- _Exercise task_:
Copy out the entries below precisely; nothing is to be omitted.
= = = = = = =
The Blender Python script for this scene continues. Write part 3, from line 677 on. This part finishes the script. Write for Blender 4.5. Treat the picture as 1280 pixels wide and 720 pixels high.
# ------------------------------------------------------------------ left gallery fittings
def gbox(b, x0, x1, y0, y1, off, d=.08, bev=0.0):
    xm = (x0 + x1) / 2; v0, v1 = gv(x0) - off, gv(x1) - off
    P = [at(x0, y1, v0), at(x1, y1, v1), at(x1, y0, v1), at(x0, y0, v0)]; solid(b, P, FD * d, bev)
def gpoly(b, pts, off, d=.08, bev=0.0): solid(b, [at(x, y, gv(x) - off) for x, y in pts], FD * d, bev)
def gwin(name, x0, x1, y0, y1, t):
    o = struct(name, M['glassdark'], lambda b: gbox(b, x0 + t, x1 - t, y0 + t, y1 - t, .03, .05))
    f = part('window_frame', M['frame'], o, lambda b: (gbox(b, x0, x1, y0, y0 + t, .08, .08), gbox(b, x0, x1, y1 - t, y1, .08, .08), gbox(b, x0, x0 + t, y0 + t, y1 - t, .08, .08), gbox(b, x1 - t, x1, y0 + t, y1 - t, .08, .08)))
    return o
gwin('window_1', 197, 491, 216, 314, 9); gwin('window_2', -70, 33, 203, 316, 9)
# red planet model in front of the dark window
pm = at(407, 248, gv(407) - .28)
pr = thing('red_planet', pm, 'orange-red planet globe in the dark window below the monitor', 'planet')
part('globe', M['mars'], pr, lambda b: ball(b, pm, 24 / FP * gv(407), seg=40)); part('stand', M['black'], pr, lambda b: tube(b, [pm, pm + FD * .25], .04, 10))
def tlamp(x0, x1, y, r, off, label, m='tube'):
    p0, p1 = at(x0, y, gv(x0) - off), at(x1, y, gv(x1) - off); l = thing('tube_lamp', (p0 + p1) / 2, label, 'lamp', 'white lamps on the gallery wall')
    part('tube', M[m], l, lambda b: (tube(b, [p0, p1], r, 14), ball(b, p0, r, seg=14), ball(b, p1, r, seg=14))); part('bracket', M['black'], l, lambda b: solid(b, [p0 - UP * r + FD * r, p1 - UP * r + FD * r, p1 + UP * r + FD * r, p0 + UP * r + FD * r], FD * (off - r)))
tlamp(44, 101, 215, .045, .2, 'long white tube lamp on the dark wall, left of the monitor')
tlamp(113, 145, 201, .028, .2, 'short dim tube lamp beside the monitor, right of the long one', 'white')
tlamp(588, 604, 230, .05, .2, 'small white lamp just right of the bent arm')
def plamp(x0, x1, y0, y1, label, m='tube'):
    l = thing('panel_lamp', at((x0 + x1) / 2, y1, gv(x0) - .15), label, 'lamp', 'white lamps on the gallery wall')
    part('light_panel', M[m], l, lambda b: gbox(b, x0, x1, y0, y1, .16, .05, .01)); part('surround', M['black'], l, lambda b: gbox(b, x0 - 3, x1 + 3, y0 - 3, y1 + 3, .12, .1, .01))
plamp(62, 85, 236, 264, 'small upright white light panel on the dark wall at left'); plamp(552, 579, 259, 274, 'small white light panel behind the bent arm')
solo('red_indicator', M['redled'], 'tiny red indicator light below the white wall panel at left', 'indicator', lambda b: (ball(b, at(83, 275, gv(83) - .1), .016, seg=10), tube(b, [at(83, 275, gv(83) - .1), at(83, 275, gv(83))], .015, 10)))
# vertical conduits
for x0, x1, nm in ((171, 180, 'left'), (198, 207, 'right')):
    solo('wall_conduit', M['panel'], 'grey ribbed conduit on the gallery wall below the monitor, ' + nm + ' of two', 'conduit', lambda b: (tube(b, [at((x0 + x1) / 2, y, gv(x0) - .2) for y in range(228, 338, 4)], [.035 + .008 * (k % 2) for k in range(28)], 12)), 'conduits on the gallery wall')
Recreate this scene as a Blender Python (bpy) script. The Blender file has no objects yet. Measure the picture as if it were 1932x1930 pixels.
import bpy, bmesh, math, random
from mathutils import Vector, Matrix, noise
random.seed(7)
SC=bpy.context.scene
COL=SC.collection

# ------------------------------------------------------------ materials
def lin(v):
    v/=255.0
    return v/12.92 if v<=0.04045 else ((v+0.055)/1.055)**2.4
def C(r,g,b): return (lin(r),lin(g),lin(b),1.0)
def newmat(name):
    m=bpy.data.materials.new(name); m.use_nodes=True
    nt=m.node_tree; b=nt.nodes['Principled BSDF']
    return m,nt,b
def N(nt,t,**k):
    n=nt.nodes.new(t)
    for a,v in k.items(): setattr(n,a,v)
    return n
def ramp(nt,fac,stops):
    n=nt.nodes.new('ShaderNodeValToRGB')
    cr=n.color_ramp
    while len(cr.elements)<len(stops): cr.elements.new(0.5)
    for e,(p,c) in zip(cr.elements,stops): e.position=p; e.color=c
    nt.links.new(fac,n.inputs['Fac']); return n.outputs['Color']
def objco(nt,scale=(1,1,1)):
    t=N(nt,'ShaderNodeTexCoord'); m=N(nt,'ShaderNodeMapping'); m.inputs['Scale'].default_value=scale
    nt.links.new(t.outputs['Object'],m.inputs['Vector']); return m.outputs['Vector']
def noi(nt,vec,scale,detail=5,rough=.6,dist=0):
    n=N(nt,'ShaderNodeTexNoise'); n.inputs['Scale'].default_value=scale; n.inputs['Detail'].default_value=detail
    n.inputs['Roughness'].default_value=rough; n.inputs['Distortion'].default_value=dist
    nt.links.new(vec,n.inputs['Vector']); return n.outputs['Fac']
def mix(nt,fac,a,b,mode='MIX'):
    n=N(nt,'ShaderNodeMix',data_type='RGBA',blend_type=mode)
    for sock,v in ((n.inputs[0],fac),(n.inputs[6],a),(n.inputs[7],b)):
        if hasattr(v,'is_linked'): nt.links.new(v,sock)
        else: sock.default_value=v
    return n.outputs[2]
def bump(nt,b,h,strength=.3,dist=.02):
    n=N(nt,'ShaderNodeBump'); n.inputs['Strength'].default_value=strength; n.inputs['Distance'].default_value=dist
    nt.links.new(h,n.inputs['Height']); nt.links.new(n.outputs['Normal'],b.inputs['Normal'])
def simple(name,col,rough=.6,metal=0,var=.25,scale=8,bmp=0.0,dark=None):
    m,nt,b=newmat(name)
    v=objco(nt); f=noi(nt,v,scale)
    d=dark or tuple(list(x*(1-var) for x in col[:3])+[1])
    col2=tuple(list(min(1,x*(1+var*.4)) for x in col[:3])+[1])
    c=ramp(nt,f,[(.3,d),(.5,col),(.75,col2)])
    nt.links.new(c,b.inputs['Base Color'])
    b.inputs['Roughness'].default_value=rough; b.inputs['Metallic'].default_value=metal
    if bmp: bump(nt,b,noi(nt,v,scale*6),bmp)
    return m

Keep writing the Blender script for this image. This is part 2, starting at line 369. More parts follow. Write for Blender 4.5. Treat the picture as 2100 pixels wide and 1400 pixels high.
= = = = = = =
- _Output for this task_:
The Blender Python script for this scene continues. Write part 3, from line 677 on. This part finishes the script. Write for Blender 4.5. Treat the picture as 1280 pixels wide and 720 pixels high.
# ------------------------------------------------------------------ left gallery fittings
def gbox(b, x0, x1, y0, y1, off, d=.08, bev=0.0):
    xm = (x0 + x1) / 2; v0, v1 = gv(x0) - off, gv(x1) - off
    P = [at(x0, y1, v0), at(x1, y1, v1), at(x1, y0, v1), at(x0, y0, v0)]; solid(b, P, FD * d, bev)
def gpoly(b, pts, off, d=.08, bev=0.0): solid(b, [at(x, y, gv(x) - off) for x, y in pts], FD * d, bev)
def gwin(name, x0, x1, y0, y1, t):
    o = struct(name, M['glassdark'], lambda b: gbox(b, x0 + t, x1 - t, y0 + t, y1 - t, .03, .05))
    f = part('window_frame', M['frame'], o, lambda b: (gbox(b, x0, x1, y0, y0 + t, .08, .08), gbox(b, x0, x1, y1 - t, y1, .08, .08), gbox(b, x0, x0 + t, y0 + t, y1 - t, .08, .08), gbox(b, x1 - t, x1, y0 + t, y1 - t, .08, .08)))
    return o
gwin('window_1', 197, 491, 216, 314, 9); gwin('window_2', -70, 33, 203, 316, 9)
# red planet model in front of the dark window
pm = at(407, 248, gv(407) - .28)
pr = thing('red_planet', pm, 'orange-red planet globe in the dark window below the monitor', 'planet')
part('globe', M['mars'], pr, lambda b: ball(b, pm, 24 / FP * gv(407), seg=40)); part('stand', M['black'], pr, lambda b: tube(b, [pm, pm + FD * .25], .04, 10))
def tlamp(x0, x1, y, r, off, label, m='tube'):
    p0, p1 = at(x0, y, gv(x0) - off), at(x1, y, gv(x1) - off); l = thing('tube_lamp', (p0 + p1) / 2, label, 'lamp', 'white lamps on the gallery wall')
    part('tube', M[m], l, lambda b: (tube(b, [p0, p1], r, 14), ball(b, p0, r, seg=14), ball(b, p1, r, seg=14))); part('bracket', M['black'], l, lambda b: solid(b, [p0 - UP * r + FD * r, p1 - UP * r + FD * r, p1 + UP * r + FD * r, p0 + UP * r + FD * r], FD * (off - r)))
tlamp(44, 101, 215, .045, .2, 'long white tube lamp on the dark wall, left of the monitor')
tlamp(113, 145, 201, .028, .2, 'short dim tube lamp beside the monitor, right of the long one', 'white')
tlamp(588, 604, 230, .05, .2, 'small white lamp just right of the bent arm')
def plamp(x0, x1, y0, y1, label, m='tube'):
    l = thing('panel_lamp', at((x0 + x1) / 2, y1, gv(x0) - .15), label, 'lamp', 'white lamps on the gallery wall')
    part('light_panel', M[m], l, lambda b: gbox(b, x0, x1, y0, y1, .16, .05, .01)); part('surround', M['black'], l, lambda b: gbox(b, x0 - 3, x1 + 3, y0 - 3, y1 + 3, .12, .1, .01))
plamp(62, 85, 236, 264, 'small upright white light panel on the dark wall at left'); plamp(552, 579, 259, 274, 'small white light panel behind the bent arm')
solo('red_indicator', M['redled'], 'tiny red indicator light below the white wall panel at left', 'indicator', lambda b: (ball(b, at(83, 275, gv(83) - .1), .016, seg=10), tube(b, [at(83, 275, gv(83) - .1), at(83, 275, gv(83))], .015, 10)))
# vertical conduits
for x0, x1, nm in ((171, 180, 'left'), (198, 207, 'right')):
    solo('wall_conduit', M['panel'], 'grey ribbed conduit on the gallery wall below the monitor, ' + nm + ' of two', 'conduit', lambda b: (tube(b, [at((x0 + x1) / 2, y, gv(x0) - .2) for y in range(228, 338, 4)], [.035 + .008 * (k % 2) for k in range(28)], 12)), 'conduits on the gallery wall')
Recreate this scene as a Blender Python (bpy) script. The Blender file has no objects yet. Measure the picture as if it were 1932x1930 pixels.
import bpy, bmesh, math, random
from mathutils import Vector, Matrix, noise
random.seed(7)
SC=bpy.context.scene
COL=SC.collection

# ------------------------------------------------------------ materials
def lin(v):
    v/=255.0
    return v/12.92 if v<=0.04045 else ((v+0.055)/1.055)**2.4
def C(r,g,b): return (lin(r),lin(g),lin(b),1.0)
def newmat(name):
    m=bpy.data.materials.new(name); m.use_nodes=True
    nt=m.node_tree; b=nt.nodes['Principled BSDF']
    return m,nt,b
def N(nt,t,**k):
    n=nt.nodes.new(t)
    for a,v in k.items(): setattr(n,a,v)
    return n
def ramp(nt,fac,stops):
    n=nt.nodes.new('ShaderNodeValToRGB')
    cr=n.color_ramp
    while len(cr.elements)<len(stops): cr.elements.new(0.5)
    for e,(p,c) in zip(cr.elements,stops): e.position=p; e.color=c
    nt.links.new(fac,n.inputs['Fac']); return n.outputs['Color']
def objco(nt,scale=(1,1,1)):
    t=N(nt,'ShaderNodeTexCoord'); m=N(nt,'ShaderNodeMapping'); m.inputs['Scale'].default_value=scale
    nt.links.new(t.outputs['Object'],m.inputs['Vector']); return m.outputs['Vector']
def noi(nt,vec,scale,detail=5,rough=.6,dist=0):
    n=N(nt,'ShaderNodeTexNoise'); n.inputs['Scale'].default_value=scale; n.inputs['Detail'].default_value=detail
    n.inputs['Roughness'].default_value=rough; n.inputs['Distortion'].default_value=dist
    nt.links.new(vec,n.inputs['Vector']); return n.outputs['Fac']
def mix(nt,fac,a,b,mode='MIX'):
    n=N(nt,'ShaderNodeMix',data_type='RGBA',blend_type=mode)
    for sock,v in ((n.inputs[0],fac),(n.inputs[6],a),(n.inputs[7],b)):
        if hasattr(v,'is_linked'): nt.links.new(v,sock)
        else: sock.default_value=v
    return n.outputs[2]
def bump(nt,b,h,strength=.3,dist=.02):
    n=N(nt,'ShaderNodeBump'); n.inputs['Strength'].default_value=strength; n.inputs['Distance'].default_value=dist
    nt.links.new(h,n.inputs['Height']); nt.links.new(n.outputs['Normal'],b.inputs['Normal'])
def simple(name,col,rough=.6,metal=0,var=.25,scale=8,bmp=0.0,dark=None):
    m,nt,b=newmat(name)
    v=objco(nt); f=noi(nt,v,scale)
    d=dark or tuple(list(x*(1-var) for x in col[:3])+[1])
    col2=tuple(list(min(1,x*(1+var*.4)) for x in col[:3])+[1])
    c=ramp(nt,f,[(.3,d),(.5,col),(.75,col2)])
    nt.links.new(c,b.inputs['Base Color'])
    b.inputs['Roughness'].default_value=rough; b.inputs['Metallic'].default_value=metal
    if bmp: bump(nt,b,noi(nt,v,scale*6),bmp)
    return m

Keep writing the Blender script for this image. This is part 2, starting at line 369. More parts follow. Write for Blender 4.5. Treat the picture as 2100 pixels wide and 1400 pixels high.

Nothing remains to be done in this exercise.